[DIRECTIONS] Make an exact transcription of the material, leaving out all images.

•••••

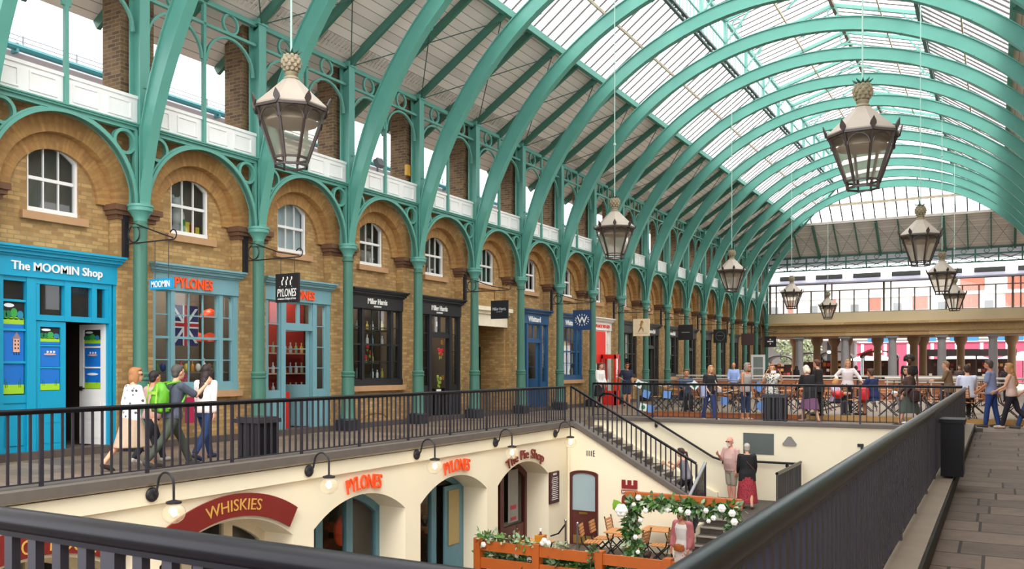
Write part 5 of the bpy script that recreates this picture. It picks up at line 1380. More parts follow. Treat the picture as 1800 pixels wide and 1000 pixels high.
text('P', MRL, pg, (-8.15, YSW - .03, -1.76), (0, 0, 1), (-1, 0, 0), .24, .42, .03, .05, name='letter')
MB().box(-8.37, YSW - .04, -1.62, -7.93, YSW - .02, -1.53).build('strip', MRL, pg); text('BATTERSEA', WHITE, pg, (-8.15, YSW - .045, -1.575), (1, 0, 0), (0, 0, 1), .38, .055, .006, .02)
vt = MB()
for i, x_ in enumerate((-9.35, -9.29, -9.23, -9.17)): vt.box(x_, YSW - .01, -.72, x_ + .022, YSW + .01, -.58); 
for z_ in (-.59, -.655, -.73): vt.box(-9.17, YSW - .01, z_, -9.12, YSW + .01, z_ + .02)
tag(vt.build('air_vent', M('vent_dark', '#4a4540', .6)), 'small slotted vent in the cream stair wall above the maroon door', 'vent')
# plaques on the far court wall
tag(MB().box(-6.2, 24.44, -.82, -5.36, 24.5, -.24).build('wall_plaque', M('slate_plaque', '#59615f', .5, var=.08, scale=3)), 'large grey slate plaque on the cream wall behind the two old visitors', 'plaque')
tag(MB().prism([(-5.1, 24.42, -.55), (-4.78, 24.42, -.55), (-4.75, 24.42, -.50), (-4.9, 24.42, -.3), (-4.98, 24.42, -.3), (-5.13, 24.42, -.5)], (0, .04, 0)).build('triangular_plaque', M('grey_plaque', '#8a8684', .6)), 'small grey triangular plaque on the cream wall of the court', 'plaque')
tag(MB().box(-3.2, 24.42, -.5, -3.05, 24.5, -.42).box(-3.12, 24.4, -.62, -3.06, 24.5, -.5).build('wall_bracket', BLACKM), 'tiny black bracket on the far cream wall near the right railing', 'bracket')

# ---------------------------------------------------------------- pendant lanterns
LGL = glass_mat('lantern_glass', '#fbf8f2', refl=.03, body=.42, bodyc='#f4eee4', translucent=True)
LFR = M('lantern_iron', '#3a302c', .45); LHD = M('lantern_stone_paint', '#958b7f', .6, var=.08); PIN = M('pineapple_gilt', '#857a62', .6, var=.2, scale=12); PLF = M('pineapple_leaf', '#2f4b3e', .6)
RODP = M('pale_green_rod', '#9ab8ad', .5)
def lantern(root):
    n = 8; ph = R(22.5)
    c = lambda r, z, i: Vector((r * math.cos(2 * PI * i / n + ph), r * math.sin(2 * PI * i / n + ph), z))
    f = MB()
    for i in range(n):
        f.bar(c(.26, .1, i), c(.535, .86, i), .035, .04, c(1, 0, i))
        f.bar(c(.26, .13, i), c(.26, .13, i + 1), .03, .03); f.bar(c(.25, .02, i), c(.25, .02, i + 1), .03, .03); f.bar(c(.25, .0, i), c(.26, .13, i), .025, .025)
        f.bar(c(.545, .86, i), c(.545, .86, i + 1), .05, .06)
        # arched heads
        a0, a1 = c(.5, .78, i), c(.5, .78, i + 1); mid = (a0 + a1) / 2
        f.tube([a0 + (a1 - a0) * (.5 - .44 * math.cos(PI * j / 10)) + Vector((mid.x, mid.y, 0)).normalized() * .012 * math.sin(PI * j / 10) + Vector((0, 0, -.14 + .17 * math.sin(PI * j / 10))) for j in range(11)], .010, 5)
    f.build('frame', LFR, root)
    for i in range(n):
        MB().quad(c(.255, .13, i), c(.255, .13, i + 1), c(.525, .84, i + 1), c(.525, .84, i)).build('pane', LGL, root, fix=False)
    b = MB().lathe([(.57, .86), (.575, .885), (.55, .91), (.34, 1.11), (.13, 1.32), (.10, 1.33)], 8, rot=ph); b.build('hood', LHD, root, angle=20)
    lf = MB()
    for i in range(n):
        p = c(.555, .84, i); o = c(1, 0, i); sd = Vector((-o.y, o.x, 0))
        pts = [p + sd * .0 + o * .03, p + sd * .05 + o * .035 + Vector((0, 0, .07)), p + sd * .045 + o * .05 + Vector((0, 0, .11)), p + o * .075 + Vector((0, 0, .19)), p - sd * .045 + o * .05 + Vector((0, 0, .11)), p - sd * .05 + o * .035 + Vector((0, 0, .07))]
        lf.prism(pts, -o * .02)
    lf.build('crown_leaves', LFR, root)
    MB().lathe([(.10, 1.32), (.115, 1.34), (.11, 1.36), (.085, 1.38), (.095, 1.40), (.105, 1.42), (.09, 1.44), (.08, 1.46)], 16).build('collar', PIN, root)
    pn = MB().ell((0, 0, 1.58), (.135, .135, .15), 14, 10)
    for j in range(5):
        z = -.1 + .05 * j; rr = .135 * math.sqrt(max(.1, 1 - (z / .15) ** 2))
        for i in range(9):
            a = 2 * PI * (i + .5 * (j % 2)) / 9; pn.ell((rr * math.cos(a), rr * math.sin(a), 1.58 + z), (.036, .036, .034), 4, 4)
    pn.build('pineapple', PIN, root)
    pl = MB()
    for i in range(9):
        a = 2 * PI * i / 9; d = Vector((math.cos(a), math.sin(a), 0)); s = Vector((-d.y, d.x, 0))
        pl.prism([d * .05 + s * .03 + Vector((0, 0, 1.7)), d * .16 + Vector((0, 0, 1.76)), d * .05 - s * .03 + Vector((0, 0, 1.7))], (0, 0, .02))
    pl.build('pineapple_leaves', PLF, root)
    MB().lathe([(.40, .66), (.40, .68), (.30, .78), (.1, .84)], 16).build('reflector', LHD, root)
l0 = thing('pendant_lantern', 'x', 'lantern', (0, 0, 0), 'pendant lanterns down the hall'); lantern(l0)
first = True
for row, x_, z_, ys_ in (('shop-side', -9.39, 4.64, (9.95, 22.8, 35.2, 47.0, 58.2)), ('walkway-side', -1.9, 4.48, (15.1, 27.4, 38.6, 50.2))):
    for i, y_ in enumerate(ys_):
        lb = 'octagonal pendant lantern with a pineapple finial, %s in the %s row' % (ORD[i] + ' from the camera', row)
        if first: l0.location = (x_, y_, z_); l0['label'] = lb; first = False
        else: dup(l0, (x_, y_, z_), 0, lb)
        t_ = min(x_ - XC, 2 * XM - XC - x_)
        zt = min(roofz(min(t_, TL)) , 12.5)
        rd = thing('lantern_rod', 'thin pale green rod holding the lantern %s in the %s row' % (ORD[i] + ' from the camera', row), 'rod', (x_, y_, z_ + 1.72), 'lantern rods')
        MB().tube([(x_, y_, z_ + 1.72), (x_, y_, zt)], .015, 8).build('rod', RODP, rd)
        k_ = MB()
        for zz in (3.2, 5.5): k_.lathe([(.035, -.03), (.045, 0), (.035, .03)], 8, (x_, y_, z_ + 1.72 + zz - 1.7))
        k_.build('joint', RODP, rd)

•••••

[WRITTEN RESPONSE]
Write part 5 of the bpy script that recreates this picture. It picks up at line 1380. More parts follow. Treat the picture as 1800 pixels wide and 1000 pixels high.
text('P', MRL, pg, (-8.15, YSW - .03, -1.76), (0, 0, 1), (-1, 0, 0), .24, .42, .03, .05, name='letter')
MB().box(-8.37, YSW - .04, -1.62, -7.93, YSW - .02, -1.53).build('strip', MRL, pg); text('BATTERSEA', WHITE, pg, (-8.15, YSW - .045, -1.575), (1, 0, 0), (0, 0, 1), .38, .055, .006, .02)
vt = MB()
for i, x_ in enumerate((-9.35, -9.29, -9.23, -9.17)): vt.box(x_, YSW - .01, -.72, x_ + .022, YSW + .01, -.58); 
for z_ in (-.59, -.655, -.73): vt.box(-9.17, YSW - .01, z_, -9.12, YSW + .01, z_ + .02)
tag(vt.build('air_vent', M('vent_dark', '#4a4540', .6)), 'small slotted vent in the cream stair wall above the maroon door', 'vent')
# plaques on the far court wall
tag(MB().box(-6.2, 24.44, -.82, -5.36, 24.5, -.24).build('wall_plaque', M('slate_plaque', '#59615f', .5, var=.08, scale=3)), 'large grey slate plaque on the cream wall behind the two old visitors', 'plaque')
tag(MB().prism([(-5.1, 24.42, -.55), (-4.78, 24.42, -.55), (-4.75, 24.42, -.50), (-4.9, 24.42, -.3), (-4.98, 24.42, -.3), (-5.13, 24.42, -.5)], (0, .04, 0)).build('triangular_plaque', M('grey_plaque', '#8a8684', .6)), 'small grey triangular plaque on the cream wall of the court', 'plaque')
tag(MB().box(-3.2, 24.42, -.5, -3.05, 24.5, -.42).box(-3.12, 24.4, -.62, -3.06, 24.5, -.5).build('wall_bracket', BLACKM), 'tiny black bracket on the far cream wall near the right railing', 'bracket')

# ---------------------------------------------------------------- pendant lanterns
LGL = glass_mat('lantern_glass', '#fbf8f2', refl=.03, body=.42, bodyc='#f4eee4', translucent=True)
LFR = M('lantern_iron', '#3a302c', .45); LHD = M('lantern_stone_paint', '#958b7f', .6, var=.08); PIN = M('pineapple_gilt', '#857a62', .6, var=.2, scale=12); PLF = M('pineapple_leaf', '#2f4b3e', .6)
RODP = M('pale_green_rod', '#9ab8ad', .5)
def lantern(root):
    n = 8; ph = R(22.5)
    c = lambda r, z, i: Vector((r * math.cos(2 * PI * i / n + ph), r * math.sin(2 * PI * i / n + ph), z))
    f = MB()
    for i in range(n):
        f.bar(c(.26, .1, i), c(.535, .86, i), .035, .04, c(1, 0, i))
        f.bar(c(.26, .13, i), c(.26, .13, i + 1), .03, .03); f.bar(c(.25, .02, i), c(.25, .02, i + 1), .03, .03); f.bar(c(.25, .0, i), c(.26, .13, i), .025, .025)
        f.bar(c(.545, .86, i), c(.545, .86, i + 1), .05, .06)
        # arched heads
        a0, a1 = c(.5, .78, i), c(.5, .78, i + 1); mid = (a0 + a1) / 2
        f.tube([a0 + (a1 - a0) * (.5 - .44 * math.cos(PI * j / 10)) + Vector((mid.x, mid.y, 0)).normalized() * .012 * math.sin(PI * j / 10) + Vector((0, 0, -.14 + .17 * math.sin(PI * j / 10))) for j in range(11)], .010, 5)
    f.build('frame', LFR, root)
    for i in range(n):
        MB().quad(c(.255, .13, i), c(.255, .13, i + 1), c(.525, .84, i + 1), c(.525, .84, i)).build('pane', LGL, root, fix=False)
    b = MB().lathe([(.57, .86), (.575, .885), (.55, .91), (.34, 1.11), (.13, 1.32), (.10, 1.33)], 8, rot=ph); b.build('hood', LHD, root, angle=20)
    lf = MB()
    for i in range(n):
        p = c(.555, .84, i); o = c(1, 0, i); sd = Vector((-o.y, o.x, 0))
        pts = [p + sd * .0 + o * .03, p + sd * .05 + o * .035 + Vector((0, 0, .07)), p + sd * .045 + o * .05 + Vector((0, 0, .11)), p + o * .075 + Vector((0, 0, .19)), p - sd * .045 + o * .05 + Vector((0, 0, .11)), p - sd * .05 + o * .035 + Vector((0, 0, .07))]
        lf.prism(pts, -o * .02)
    lf.build('crown_leaves', LFR, root)
    MB().lathe([(.10, 1.32), (.115, 1.34), (.11, 1.36), (.085, 1.38), (.095, 1.40), (.105, 1.42), (.09, 1.44), (.08, 1.46)], 16).build('collar', PIN, root)
    pn = MB().ell((0, 0, 1.58), (.135, .135, .15), 14, 10)
    for j in range(5):
        z = -.1 + .05 * j; rr = .135 * math.sqrt(max(.1, 1 - (z / .15) ** 2))
        for i in range(9):
            a = 2 * PI * (i + .5 * (j % 2)) / 9; pn.ell((rr * math.cos(a), rr * math.sin(a), 1.58 + z), (.036, .036, .034), 4, 4)
    pn.build('pineapple', PIN, root)
    pl = MB()
    for i in range(9):
        a = 2 * PI * i / 9; d = Vector((math.cos(a), math.sin(a), 0)); s = Vector((-d.y, d.x, 0))
        pl.prism([d * .05 + s * .03 + Vector((0, 0, 1.7)), d * .16 + Vector((0, 0, 1.76)), d * .05 - s * .03 + Vector((0, 0, 1.7))], (0, 0, .02))
    pl.build('pineapple_leaves', PLF, root)
    MB().lathe([(.40, .66), (.40, .68), (.30, .78), (.1, .84)], 16).build('reflector', LHD, root)
l0 = thing('pendant_lantern', 'x', 'lantern', (0, 0, 0), 'pendant lanterns down the hall'); lantern(l0)
first = True
for row, x_, z_, ys_ in (('shop-side', -9.39, 4.64, (9.95, 22.8, 35.2, 47.0, 58.2)), ('walkway-side', -1.9, 4.48, (15.1, 27.4, 38.6, 50.2))):
    for i, y_ in enumerate(ys_):
        lb = 'octagonal pendant lantern with a pineapple finial, %s in the %s row' % (ORD[i] + ' from the camera', row)
        if first: l0.location = (x_, y_, z_); l0['label'] = lb; first = False
        else: dup(l0, (x_, y_, z_), 0, lb)
        t_ = min(x_ - XC, 2 * XM - XC - x_)
        zt = min(roofz(min(t_, TL)) , 12.5)
        rd = thing('lantern_rod', 'thin pale green rod holding the lantern %s in the %s row' % (ORD[i] + ' from the camera', row), 'rod', (x_, y_, z_ + 1.72), 'lantern rods')
        MB().tube([(x_, y_, z_ + 1.72), (x_, y_, zt)], .015, 8).build('rod', RODP, rd)
        k_ = MB()
        for zz in (3.2, 5.5): k_.lathe([(.035, -.03), (.045, 0), (.035, .03)], 8, (x_, y_, z_ + 1.72 + zz - 1.7))
        k_.build('joint', RODP, rd)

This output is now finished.